Could you repeat the records below exactly, leaving out any pictures?
______________________________
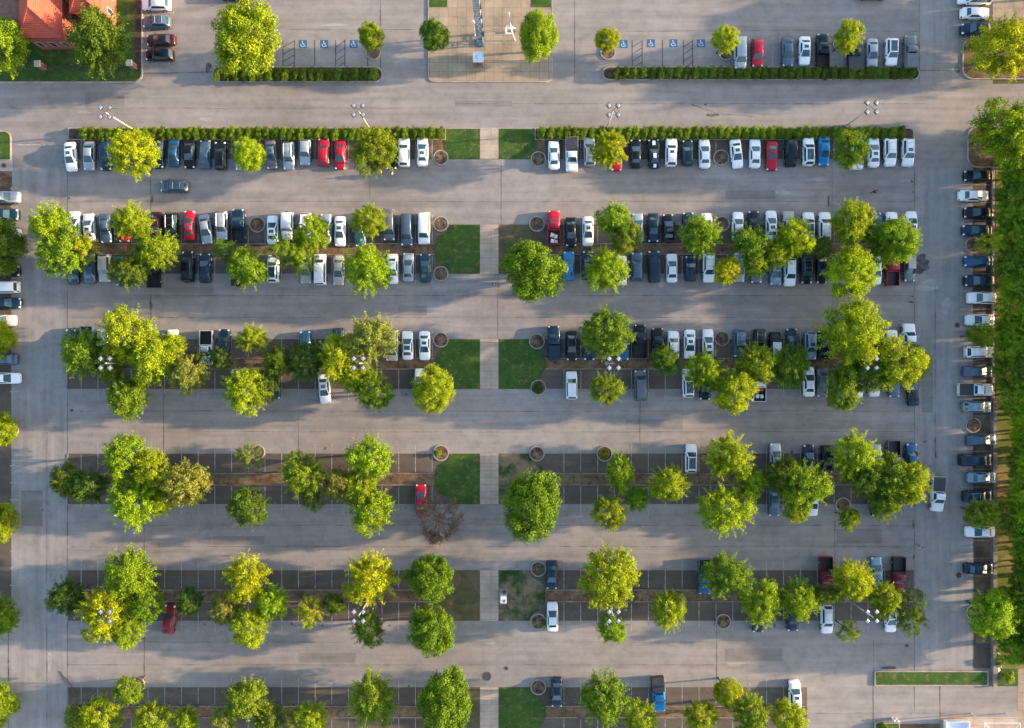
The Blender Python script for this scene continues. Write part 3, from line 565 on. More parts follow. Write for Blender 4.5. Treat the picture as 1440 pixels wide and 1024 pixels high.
for a_ in ((140, 58, 37, 'feather', 'm', 'large mid green tree beside the red roofed building', 44, 9.5), (4, 66, 31, 'feather', 'l', 'yellow-green tree cut by left edge beside the red roofed building', 38, 8.5),
           (347, 54, 48, 'dense', 'l', 'huge bright green tree at left end of the short top hedge', 54, 11), (522, 52, 20, 'dense', 'l', 'small lime green round tree beside the third wheelchair symbol', None, None),
           (610, 50, 22, 'dense', 'm', 'round green tree on left side of the concrete plaza', None, None), (757, 51, 28, 'dense', 'l', 'oval bright green tree on right side of the concrete plaza', 35, None),
           (854, 57, 18, 'dense', 'y', 'small yellow round tree at left end of top right bays', None, None), (1020, 56, 18, 'feather', 'y', 'small yellow-green tree between wheelchair bays and silver car', None, None),
           (1192, 52, 20, 'feather', 'y', 'small yellow-green tree among the parked cars at top right', 23, None), (1410, 68, 44, 'feather', 'y', 'large yellow tree in kerbed bed at the top right corner', 40, 10),
           (1419, 185, 46, 'feather', 'l', 'large lime tree in kerbed bed at right of the upper road', 44, 11), (-4, 350, 37, 'feather', 'g', 'fresh green tree at left edge over parked cars, second block', 38, 6.5),
           (-6, 478, 28, 'dense', 'y', 'yellow-green tree in ring at left edge, beside third block', 27, 5.4), (-2, 605, 27, 'dense', 'l', 'lime round tree at left edge between third and fourth blocks', 24, 5.2),
           (-5, 736, 30, 'dense', 'l', 'bright green round tree at left edge below fourth block', 32, 5.6), (-4, 866, 28, 'feather', 'g', 'green tree in ring at left edge, beside fifth block', 28, 5.4),
           (-4, 993, 29, 'dense', 'l', 'lime green tree at the bottom left corner', 32, 5.6), (1389, 342, 20, 'sparse', 'l', 'small sparse tree in ring planter at right edge, second block', 14, None),
           (1379, 472, 20, 'feather', 'g', 'small round green tree at right edge beside third block', 16, None), (1380, 723, 22, 'feather', 'g', 'bushy green tree at right edge below fourth block cars', 20, None),
           (1393, 863, 33, 'feather', 'l', 'large lime tree at right edge beside fifth block', 32, None)):
    tree(*a_[:6], G2, a_[6], hgt=a_[7])
# woodland along the right edge
rf = random.Random(3); row_i = 0; y = 238
SLOTS = (604, 668, 722, 806, 868)          # thin gaps through which the low sun reaches the right lane
def lit_slot(gx, y, r): return any(abs(y + (gx - 1340) * .096 - q) < r for q in SLOTS)
# ground x, crown radius, lowest and highest height
for ci, (gx, cr, h0, h1) in enumerate(((1402, 26, 5.6, 7.0), (1428, 31, 7.5, 9.0), (1462, 34, 9.5, 11), (1508, 38, 12, 14), (1560, 40, 12, 14.5), (1625, 42, 13, 15))):  # outer columns stand out of view, put in for their long shadows
    y = (226, 232, 226, 186, 200, 190)[ci]
    while y < (915 if ci < 3 else 862):
        rr = cr * rf.uniform(.82, 1.12); hg = rf.uniform(h0, h1); X = gx + rf.uniform(-5, 6)
        gap = ci == 0 and (585 < y < 700 or 742 < y < 835)
        if gap: rr *= .62; X += 12
        slot = lit_slot(X, y, rr * .22 + 2)
        tn_ = rf.choice('ggmglgm' if ci < 3 else 'gm'); zone = 'upper' if y < 470 else 'middle' if y < 700 else 'lower'
        hz = hg * .56; ax = 720 + (X - 720) * CH / (CH - hz); ay = 512 + (y - 512) * CH / (CH - hz)
        if not slot or ci < 2:
            if ci < 2 and slot: hg *= .72
            tree(ax, ay, rr, 'feather', tn_, 'tall %s leafy tree in the %s part of the right woodland' % (TN[tn_], zone), 'woodland trees along the right edge', name='woodland_tree', hgt=hg, full=True)
        y += rr * (rf.uniform(1.05, 1.3) if ci < 4 else 1.5)
for gx, y in ((1500, -40), (1490, 10), (1505, 52), (1545, 90), (1560, 30)):  # unseen trees added beyond the corner to shade the top right lane
    tree(720 + (gx - 720) * 1.1, 512 + (y - 512) * 1.1, 36, 'feather', 'm', 'tall mid green leafy tree added out of view to shade the top right', 'woodland trees along the right edge', name='woodland_tree', hgt=13, full=True)
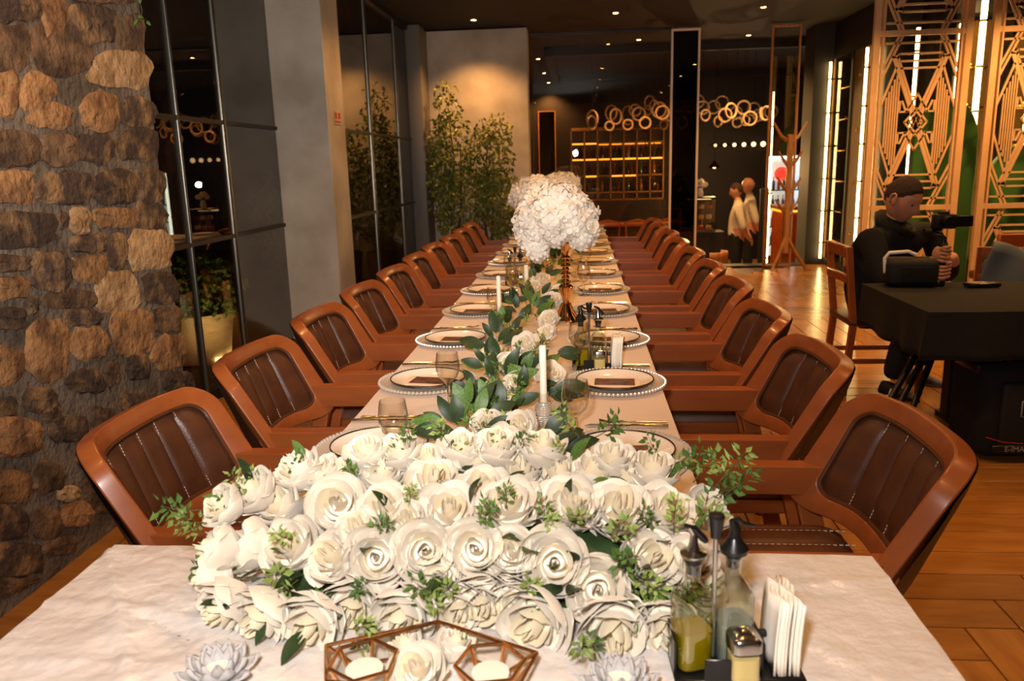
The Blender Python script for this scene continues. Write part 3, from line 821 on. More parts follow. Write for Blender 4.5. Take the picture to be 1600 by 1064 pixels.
______________________________
### [Full output]
The Blender Python script for this scene continues. Write part 3, from line 565 on. More parts follow. Write for Blender 4.5. Treat the picture as 1440 pixels wide and 1024 pixels high.
for a_ in ((140, 58, 37, 'feather', 'm', 'large mid green tree beside the red roofed building', 44, 9.5), (4, 66, 31, 'feather', 'l', 'yellow-green tree cut by left edge beside the red roofed building', 38, 8.5),
           (347, 54, 48, 'dense', 'l', 'huge bright green tree at left end of the short top hedge', 54, 11), (522, 52, 20, 'dense', 'l', 'small lime green round tree beside the third wheelchair symbol', None, None),
           (610, 50, 22, 'dense', 'm', 'round green tree on left side of the concrete plaza', None, None), (757, 51, 28, 'dense', 'l', 'oval bright green tree on right side of the concrete plaza', 35, None),
           (854, 57, 18, 'dense', 'y', 'small yellow round tree at left end of top right bays', None, None), (1020, 56, 18, 'feather', 'y', 'small yellow-green tree between wheelchair bays and silver car', None, None),
           (1192, 52, 20, 'feather', 'y', 'small yellow-green tree among the parked cars at top right', 23, None), (1410, 68, 44, 'feather', 'y', 'large yellow tree in kerbed bed at the top right corner', 40, 10),
           (1419, 185, 46, 'feather', 'l', 'large lime tree in kerbed bed at right of the upper road', 44, 11), (-4, 350, 37, 'feather', 'g', 'fresh green tree at left edge over parked cars, second block', 38, 6.5),
           (-6, 478, 28, 'dense', 'y', 'yellow-green tree in ring at left edge, beside third block', 27, 5.4), (-2, 605, 27, 'dense', 'l', 'lime round tree at left edge between third and fourth blocks', 24, 5.2),
           (-5, 736, 30, 'dense', 'l', 'bright green round tree at left edge below fourth block', 32, 5.6), (-4, 866, 28, 'feather', 'g', 'green tree in ring at left edge, beside fifth block', 28, 5.4),
           (-4, 993, 29, 'dense', 'l', 'lime green tree at the bottom left corner', 32, 5.6), (1389, 342, 20, 'sparse', 'l', 'small sparse tree in ring planter at right edge, second block', 14, None),
           (1379, 472, 20, 'feather', 'g', 'small round green tree at right edge beside third block', 16, None), (1380, 723, 22, 'feather', 'g', 'bushy green tree at right edge below fourth block cars', 20, None),
           (1393, 863, 33, 'feather', 'l', 'large lime tree at right edge beside fifth block', 32, None)):
    tree(*a_[:6], G2, a_[6], hgt=a_[7])
# woodland along the right edge
rf = random.Random(3); row_i = 0; y = 238
SLOTS = (604, 668, 722, 806, 868)          # thin gaps through which the low sun reaches the right lane
def lit_slot(gx, y, r): return any(abs(y + (gx - 1340) * .096 - q) < r for q in SLOTS)
# ground x, crown radius, lowest and highest height
for ci, (gx, cr, h0, h1) in enumerate(((1402, 26, 5.6, 7.0), (1428, 31, 7.5, 9.0), (1462, 34, 9.5, 11), (1508, 38, 12, 14), (1560, 40, 12, 14.5), (1625, 42, 13, 15))):  # outer columns stand out of view, put in for their long shadows
    y = (226, 232, 226, 186, 200, 190)[ci]
    while y < (915 if ci < 3 else 862):
        rr = cr * rf.uniform(.82, 1.12); hg = rf.uniform(h0, h1); X = gx + rf.uniform(-5, 6)
        gap = ci == 0 and (585 < y < 700 or 742 < y < 835)
        if gap: rr *= .62; X += 12
        slot = lit_slot(X, y, rr * .22 + 2)
        tn_ = rf.choice('ggmglgm' if ci < 3 else 'gm'); zone = 'upper' if y < 470 else 'middle' if y < 700 else 'lower'
        hz = hg * .56; ax = 720 + (X - 720) * CH / (CH - hz); ay = 512 + (y - 512) * CH / (CH - hz)
        if not slot or ci < 2:
            if ci < 2 and slot: hg *= .72
            tree(ax, ay, rr, 'feather', tn_, 'tall %s leafy tree in the %s part of the right woodland' % (TN[tn_], zone), 'woodland trees along the right edge', name='woodland_tree', hgt=hg, full=True)
        y += rr * (rf.uniform(1.05, 1.3) if ci < 4 else 1.5)
for gx, y in ((1500, -40), (1490, 10), (1505, 52), (1545, 90), (1560, 30)):  # unseen trees added beyond the corner to shade the top right lane
    tree(720 + (gx - 720) * 1.1, 512 + (y - 512) * 1.1, 36, 'feather', 'm', 'tall mid green leafy tree added out of view to shade the top right', 'woodland trees along the right edge', name='woodland_tree', hgt=13, full=True)
The Blender Python script for this scene continues. Write part 3, from line 821 on. More parts follow. Write for Blender 4.5. Take the picture to be 1600 by 1064 pixels.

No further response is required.